## TASK STATEMENT
Return all of the data exactly, with nothing left out but the pictures.

╭──

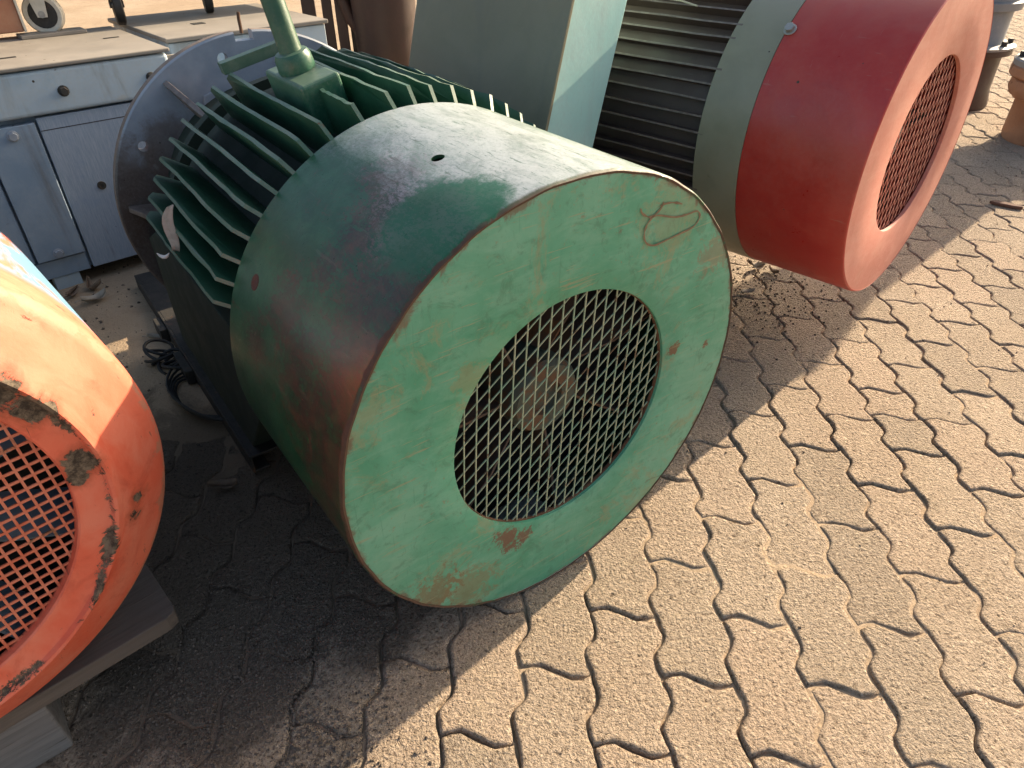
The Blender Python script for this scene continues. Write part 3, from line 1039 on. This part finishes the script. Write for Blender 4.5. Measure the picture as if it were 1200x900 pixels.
for i in range(27):
    a = 5.9 + (i - 3) * 5.62 + random.uniform(-.25, .25)
    if i == 0: a = -10.5
    m = MB()
    t = .0022
    n = 8
    vs, poly = [], [(-1.2, .30)] + [(-1.2 + .83 * j / n, .3585 + random.uniform(-.0008, .0008)) for j in range(n + 1)] + [(-.37, .30)]
    ww = [0] + [.0022 * noise.noise((j * .6, i * 1.3, 0)) for j in range(n + 1)] + [0]
    for s in (-1, 1):
        vs += [(x, s * t + w, r) for (x, r), w in zip(poly, ww)]
    k = len(poly)
    Mf = RXM @ Matrix.Rotation(R(a), 4, 'X')
    m.add(vs, [tuple(range(k)), tuple(range(2 * k - 1, k - 1, -1))], 0, False, Mf)
    m.add(vs, [(q, k + q, k + (q + 1) % k, (q + 1) % k) for q in range(k - 1)], 1, False, Mf)
    m.build('cooling_fin', [M_rfin, M_rfe], red)
# terminal box on the flank, leaning with the motor
M_teal = paint('pale_teal_enamel', (.42, .70, .65), (.47, .74, .69), .42, .4, (.40, .48, .45), .0, .05, .05, scratch=.3, streak=((12, 12, 2.2), (.42, .54, .51), .45, .75, .5))
M_lid = paint('shaded_olive_lid', (.20, .185, .115), (.245, .225, .145), .5, .35, (.26, .23, .17), .0, .1, .08, scratch=.4, streak=((10, 10, 1.5), (.14, .14, .11), .5, .8, .5))  # box paint darkened towards olive for the lid facing away from the sun
tl = R(16.7)
upv = Vector((0, sin(tl), cos(tl)))          # along the box
inn = Vector((0, cos(tl), -sin(tl)))         # into the motor
Pb = Vector((0, -.574, RZ + .309))
Mt = Matrix(((1, 0, 0, 0), (0, inn.y, upv.y, Pb.y), (0, inn.z, upv.z, Pb.z), (0, 0, 0, 1)))
mb = MB()
mb.box((-1.09, .004, -.52), (-.602, .193, .26), 0, Mt)
mb.box((-1.0, .193, -.40), (-.72, .32, -.10), 0, Mt)
tb = mb.build('terminal_box', M_teal, red, .003)
mb = MB()
mb.box((-1.10, -.006, -.53), (-.598, .0035, .27), 0, Mt)
mb.build('lid', M_lid, tb, .002)
for y0 in (-.2, .12):
    mb = MB(); mb.box((-1.1, y0, 0), (-.55, y0 + .08, RZ - .28)); mb.build('foot', M_rfin, red, .004)

# ------------------------------------------------------------------ orange motor at the left edge, on its board
O_AZ = -.8113
OZ = .4698
OR1, OR2, OR3, OD = .213, .2527, .3298, .0524
orange = empty('electric_motor', (-.6503, .4108, 0), O_AZ,
               'motor with chipped orange fan cowl and square-holed grille, cut by the left edge', 'motor', 'electric motors lying in a row')
OXM = Matrix.Translation((0, 0, OZ))


def orange_mat():
    k = NT('chipped_orange_paint')
    o = k.obj()
    X, Y, Z = k.sep(o)
    rr = k.math('SQRT', k.math('ADD', k.math('POWER', Y, 2), k.math('POWER', k.math('SUBTRACT', Z, OZ), 2)))
    big = k.noise(o, 5, 6, .6, .6)
    mid = k.noise(o, 18, 8, .68, .5)
    ch = k.noise(o, 11, 10, .72, .9)
    fine = k.noise(o, 150, 6, .75)
    brush = k.noise(k.map(o, (60, 14, 14)), 1, 5, .6, .4)
    col = k.mix(k.rng(big, .35, .65), (.70, .128, .066), (.72, .18, .105))
    col = k.mix(k.math('MULTIPLY', k.rng(brush, .42, .7), .6), col, (.74, .245, .155))
    col = k.mix(k.math('MULTIPLY', k.rng(mid, .5, .72), .5), col, (.46, .06, .03))
    # old primer and iron where the paint has come away: worst round the groove
    und = k.mix(k.rng(k.noise(o, 60, 8, .8), .38, .62), (.04, .03, .022), (.19, .145, .10))
    gd = k.math('ABSOLUTE', k.math('SUBTRACT', rr, OR2 - .005))
    gm = k.rng(k.math('ADD', k.math('DIVIDE', gd, .008), k.math('MULTIPLY', k.math('SUBTRACT', .5, k.noise(o, 16, 10, .78, .8)), 9.0)), .0, .25, 1, 0)
    gm = k.math('MULTIPLY', gm, k.rng(X, -.03, -.012))
    sm = k.rng(k.math('ADD', k.math('DIVIDE', k.math('ABSOLUTE', k.math('ADD', X, OD)), .010), k.math('MULTIPLY', k.math('SUBTRACT', .52, mid), 6.0)), .3, .7, 1, 0)
    other = k.rng(k.math('ADD', ch, k.math('MULTIPLY', mid, .25)), .775, .80)
    f = k.math('MAXIMUM', gm, other)
    for p, r in [((-.01, .10, OZ + .25), .010), ((0, .178, OZ + .172), .008), ((0, .198, OZ + .135), .015), ((0, .212, OZ + .115), .012), ((0, .22, OZ + .10), .012), ((-.01, .235, OZ + .02), .012), ((-.005, .225, OZ - .0), .009), ((-.03, .27, OZ - .07), .009), ((-.03, .255, OZ - .09), .010), ((-.05, .02, OZ + .31), .012)]:
        mk = k.math('SUBTRACT', k.math('ADD', k.math('MULTIPLY', k.noise(o, 34, 10, .75, .6), 3.4), k.math('MULTIPLY', fine, .5)), k.math('DIVIDE', k.dist(o, p), r))
        f = k.math('MAXIMUM', f, k.rng(mk, .55, .75))
        halo = k.rng(mk, -.5, .7)
        col = k.mix(k.math('MULTIPLY', halo, .55), col, (.36, .075, .035))
    dustf = k.math('MULTIPLY', sm, .55)
    col = k.mix(dustf, col, (.40, .26, .17))
    col = k.mix(f, col, und)
    # red daubs
    red_ = k.rng(k.noise(k.map(o, (9, 26, 9), (.5, .2, .9)), 1, 4, .6, .6), .68, .71)
    col = k.mix(k.math('MULTIPLY', red_, .8), col, (.52, .07, .04))
    s1 = k.noise(k.map(o, (30, 210, 30), (.6, .2, .4)), 1, 3, .5)
    col = k.mix(k.math('MULTIPLY', k.rng(s1, .69, .72), .6), col, (.14, .07, .05))
    # patchy blue mixed in beyond the shoulder
    bl = k.math('MULTIPLY', k.rng(X, -.12, -.16), k.rng(k.noise(k.map(o, (5, 12, 12)), 1, 7, .7, .6), .42, .5))
    col = k.mix(bl, col, (.14, .26, .36))
    ro = k.math('ADD', k.rng(fine, .3, .7, .52, .66), k.math('MULTIPLY', f, .3), True)
    h = k.math('ADD', k.math('MULTIPLY', brush, .4), k.math('MULTIPLY', fine, .25))
    h = k.math('SUBTRACT', h, k.math('MULTIPLY', f, .8))
    return k.out(col, ro, 0, k.bump(h, .4, .003, k.bump(k.noise(o, 6, 2, .5), .3, .012)), .3)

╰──

## OUTPUT FOR THIS EXERCISE
The Blender Python script for this scene continues. Write part 3, from line 1039 on. This part finishes the script. Write for Blender 4.5. Measure the picture as if it were 1200x900 pixels.
for i in range(27):
    a = 5.9 + (i - 3) * 5.62 + random.uniform(-.25, .25)
    if i == 0: a = -10.5
    m = MB()
    t = .0022
    n = 8
    vs, poly = [], [(-1.2, .30)] + [(-1.2 + .83 * j / n, .3585 + random.uniform(-.0008, .0008)) for j in range(n + 1)] + [(-.37, .30)]
    ww = [0] + [.0022 * noise.noise((j * .6, i * 1.3, 0)) for j in range(n + 1)] + [0]
    for s in (-1, 1):
        vs += [(x, s * t + w, r) for (x, r), w in zip(poly, ww)]
    k = len(poly)
    Mf = RXM @ Matrix.Rotation(R(a), 4, 'X')
    m.add(vs, [tuple(range(k)), tuple(range(2 * k - 1, k - 1, -1))], 0, False, Mf)
    m.add(vs, [(q, k + q, k + (q + 1) % k, (q + 1) % k) for q in range(k - 1)], 1, False, Mf)
    m.build('cooling_fin', [M_rfin, M_rfe], red)
# terminal box on the flank, leaning with the motor
M_teal = paint('pale_teal_enamel', (.42, .70, .65), (.47, .74, .69), .42, .4, (.40, .48, .45), .0, .05, .05, scratch=.3, streak=((12, 12, 2.2), (.42, .54, .51), .45, .75, .5))
M_lid = paint('shaded_olive_lid', (.20, .185, .115), (.245, .225, .145), .5, .35, (.26, .23, .17), .0, .1, .08, scratch=.4, streak=((10, 10, 1.5), (.14, .14, .11), .5, .8, .5))  # box paint darkened towards olive for the lid facing away from the sun
tl = R(16.7)
upv = Vector((0, sin(tl), cos(tl)))          # along the box
inn = Vector((0, cos(tl), -sin(tl)))         # into the motor
Pb = Vector((0, -.574, RZ + .309))
Mt = Matrix(((1, 0, 0, 0), (0, inn.y, upv.y, Pb.y), (0, inn.z, upv.z, Pb.z), (0, 0, 0, 1)))
mb = MB()
mb.box((-1.09, .004, -.52), (-.602, .193, .26), 0, Mt)
mb.box((-1.0, .193, -.40), (-.72, .32, -.10), 0, Mt)
tb = mb.build('terminal_box', M_teal, red, .003)
mb = MB()
mb.box((-1.10, -.006, -.53), (-.598, .0035, .27), 0, Mt)
mb.build('lid', M_lid, tb, .002)
for y0 in (-.2, .12):
    mb = MB(); mb.box((-1.1, y0, 0), (-.55, y0 + .08, RZ - .28)); mb.build('foot', M_rfin, red, .004)

# ------------------------------------------------------------------ orange motor at the left edge, on its board
O_AZ = -.8113
OZ = .4698
OR1, OR2, OR3, OD = .213, .2527, .3298, .0524
orange = empty('electric_motor', (-.6503, .4108, 0), O_AZ,
               'motor with chipped orange fan cowl and square-holed grille, cut by the left edge', 'motor', 'electric motors lying in a row')
OXM = Matrix.Translation((0, 0, OZ))


def orange_mat():
    k = NT('chipped_orange_paint')
    o = k.obj()
    X, Y, Z = k.sep(o)
    rr = k.math('SQRT', k.math('ADD', k.math('POWER', Y, 2), k.math('POWER', k.math('SUBTRACT', Z, OZ), 2)))
    big = k.noise(o, 5, 6, .6, .6)
    mid = k.noise(o, 18, 8, .68, .5)
    ch = k.noise(o, 11, 10, .72, .9)
    fine = k.noise(o, 150, 6, .75)
    brush = k.noise(k.map(o, (60, 14, 14)), 1, 5, .6, .4)
    col = k.mix(k.rng(big, .35, .65), (.70, .128, .066), (.72, .18, .105))
    col = k.mix(k.math('MULTIPLY', k.rng(brush, .42, .7), .6), col, (.74, .245, .155))
    col = k.mix(k.math('MULTIPLY', k.rng(mid, .5, .72), .5), col, (.46, .06, .03))
    # old primer and iron where the paint has come away: worst round the groove
    und = k.mix(k.rng(k.noise(o, 60, 8, .8), .38, .62), (.04, .03, .022), (.19, .145, .10))
    gd = k.math('ABSOLUTE', k.math('SUBTRACT', rr, OR2 - .005))
    gm = k.rng(k.math('ADD', k.math('DIVIDE', gd, .008), k.math('MULTIPLY', k.math('SUBTRACT', .5, k.noise(o, 16, 10, .78, .8)), 9.0)), .0, .25, 1, 0)
    gm = k.math('MULTIPLY', gm, k.rng(X, -.03, -.012))
    sm = k.rng(k.math('ADD', k.math('DIVIDE', k.math('ABSOLUTE', k.math('ADD', X, OD)), .010), k.math('MULTIPLY', k.math('SUBTRACT', .52, mid), 6.0)), .3, .7, 1, 0)
    other = k.rng(k.math('ADD', ch, k.math('MULTIPLY', mid, .25)), .775, .80)
    f = k.math('MAXIMUM', gm, other)
    for p, r in [((-.01, .10, OZ + .25), .010), ((0, .178, OZ + .172), .008), ((0, .198, OZ + .135), .015), ((0, .212, OZ + .115), .012), ((0, .22, OZ + .10), .012), ((-.01, .235, OZ + .02), .012), ((-.005, .225, OZ - .0), .009), ((-.03, .27, OZ - .07), .009), ((-.03, .255, OZ - .09), .010), ((-.05, .02, OZ + .31), .012)]:
        mk = k.math('SUBTRACT', k.math('ADD', k.math('MULTIPLY', k.noise(o, 34, 10, .75, .6), 3.4), k.math('MULTIPLY', fine, .5)), k.math('DIVIDE', k.dist(o, p), r))
        f = k.math('MAXIMUM', f, k.rng(mk, .55, .75))
        halo = k.rng(mk, -.5, .7)
        col = k.mix(k.math('MULTIPLY', halo, .55), col, (.36, .075, .035))
    dustf = k.math('MULTIPLY', sm, .55)
    col = k.mix(dustf, col, (.40, .26, .17))
    col = k.mix(f, col, und)
    # red daubs
    red_ = k.rng(k.noise(k.map(o, (9, 26, 9), (.5, .2, .9)), 1, 4, .6, .6), .68, .71)
    col = k.mix(k.math('MULTIPLY', red_, .8), col, (.52, .07, .04))
    s1 = k.noise(k.map(o, (30, 210, 30), (.6, .2, .4)), 1, 3, .5)
    col = k.mix(k.math('MULTIPLY', k.rng(s1, .69, .72), .6), col, (.14, .07, .05))
    # patchy blue mixed in beyond the shoulder
    bl = k.math('MULTIPLY', k.rng(X, -.12, -.16), k.rng(k.noise(k.map(o, (5, 12, 12)), 1, 7, .7, .6), .42, .5))
    col = k.mix(bl, col, (.14, .26, .36))
    ro = k.math('ADD', k.rng(fine, .3, .7, .52, .66), k.math('MULTIPLY', f, .3), True)
    h = k.math('ADD', k.math('MULTIPLY', brush, .4), k.math('MULTIPLY', fine, .25))
    h = k.math('SUBTRACT', h, k.math('MULTIPLY', f, .8))
    return k.out(col, ro, 0, k.bump(h, .4, .003, k.bump(k.noise(o, 6, 2, .5), .3, .012)), .3)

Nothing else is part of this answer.